=== What to do ===
Reproduce the listing below without any change.
-- BEGIN --
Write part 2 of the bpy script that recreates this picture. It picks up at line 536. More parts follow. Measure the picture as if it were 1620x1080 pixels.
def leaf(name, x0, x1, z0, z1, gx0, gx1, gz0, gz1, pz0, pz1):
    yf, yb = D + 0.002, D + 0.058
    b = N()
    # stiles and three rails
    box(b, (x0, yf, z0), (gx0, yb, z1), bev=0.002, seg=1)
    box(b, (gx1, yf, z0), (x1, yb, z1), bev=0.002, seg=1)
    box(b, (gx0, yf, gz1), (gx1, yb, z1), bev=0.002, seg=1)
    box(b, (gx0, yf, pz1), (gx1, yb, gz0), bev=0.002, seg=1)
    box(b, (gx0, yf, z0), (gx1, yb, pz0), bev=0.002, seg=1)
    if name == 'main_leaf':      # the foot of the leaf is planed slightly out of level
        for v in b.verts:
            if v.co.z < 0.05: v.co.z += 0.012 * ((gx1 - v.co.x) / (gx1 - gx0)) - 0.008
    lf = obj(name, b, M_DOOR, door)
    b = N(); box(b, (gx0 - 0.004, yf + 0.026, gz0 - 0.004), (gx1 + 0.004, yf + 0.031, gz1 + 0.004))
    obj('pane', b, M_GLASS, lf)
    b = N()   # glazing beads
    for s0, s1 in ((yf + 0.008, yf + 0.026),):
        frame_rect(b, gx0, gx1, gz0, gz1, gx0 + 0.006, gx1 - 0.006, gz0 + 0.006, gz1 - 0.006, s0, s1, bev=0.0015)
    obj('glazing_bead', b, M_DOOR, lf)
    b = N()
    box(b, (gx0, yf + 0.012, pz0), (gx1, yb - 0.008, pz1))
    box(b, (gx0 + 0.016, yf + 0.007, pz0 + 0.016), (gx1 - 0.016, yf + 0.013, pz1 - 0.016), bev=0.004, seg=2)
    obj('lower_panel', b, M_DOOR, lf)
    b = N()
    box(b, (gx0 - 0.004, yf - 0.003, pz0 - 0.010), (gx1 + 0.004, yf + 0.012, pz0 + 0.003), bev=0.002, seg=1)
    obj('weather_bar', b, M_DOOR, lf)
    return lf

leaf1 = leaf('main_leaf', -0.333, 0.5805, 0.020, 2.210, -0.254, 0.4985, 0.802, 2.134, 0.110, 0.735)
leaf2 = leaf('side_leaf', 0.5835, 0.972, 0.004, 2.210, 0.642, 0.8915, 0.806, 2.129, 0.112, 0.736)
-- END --
=== Worked solution ===
Write part 2 of the bpy script that recreates this picture. It picks up at line 536. More parts follow. Measure the picture as if it were 1620x1080 pixels.
def leaf(name, x0, x1, z0, z1, gx0, gx1, gz0, gz1, pz0, pz1):
    yf, yb = D + 0.002, D + 0.058
    b = N()
    # stiles and three rails
    box(b, (x0, yf, z0), (gx0, yb, z1), bev=0.002, seg=1)
    box(b, (gx1, yf, z0), (x1, yb, z1), bev=0.002, seg=1)
    box(b, (gx0, yf, gz1), (gx1, yb, z1), bev=0.002, seg=1)
    box(b, (gx0, yf, pz1), (gx1, yb, gz0), bev=0.002, seg=1)
    box(b, (gx0, yf, z0), (gx1, yb, pz0), bev=0.002, seg=1)
    if name == 'main_leaf':      # the foot of the leaf is planed slightly out of level
        for v in b.verts:
            if v.co.z < 0.05: v.co.z += 0.012 * ((gx1 - v.co.x) / (gx1 - gx0)) - 0.008
    lf = obj(name, b, M_DOOR, door)
    b = N(); box(b, (gx0 - 0.004, yf + 0.026, gz0 - 0.004), (gx1 + 0.004, yf + 0.031, gz1 + 0.004))
    obj('pane', b, M_GLASS, lf)
    b = N()   # glazing beads
    for s0, s1 in ((yf + 0.008, yf + 0.026),):
        frame_rect(b, gx0, gx1, gz0, gz1, gx0 + 0.006, gx1 - 0.006, gz0 + 0.006, gz1 - 0.006, s0, s1, bev=0.0015)
    obj('glazing_bead', b, M_DOOR, lf)
    b = N()
    box(b, (gx0, yf + 0.012, pz0), (gx1, yb - 0.008, pz1))
    box(b, (gx0 + 0.016, yf + 0.007, pz0 + 0.016), (gx1 - 0.016, yf + 0.013, pz1 - 0.016), bev=0.004, seg=2)
    obj('lower_panel', b, M_DOOR, lf)
    b = N()
    box(b, (gx0 - 0.004, yf - 0.003, pz0 - 0.010), (gx1 + 0.004, yf + 0.012, pz0 + 0.003), bev=0.002, seg=1)
    obj('weather_bar', b, M_DOOR, lf)
    return lf

leaf1 = leaf('main_leaf', -0.333, 0.5805, 0.020, 2.210, -0.254, 0.4985, 0.802, 2.134, 0.110, 0.735)
leaf2 = leaf('side_leaf', 0.5835, 0.972, 0.004, 2.210, 0.642, 0.8915, 0.806, 2.129, 0.112, 0.736)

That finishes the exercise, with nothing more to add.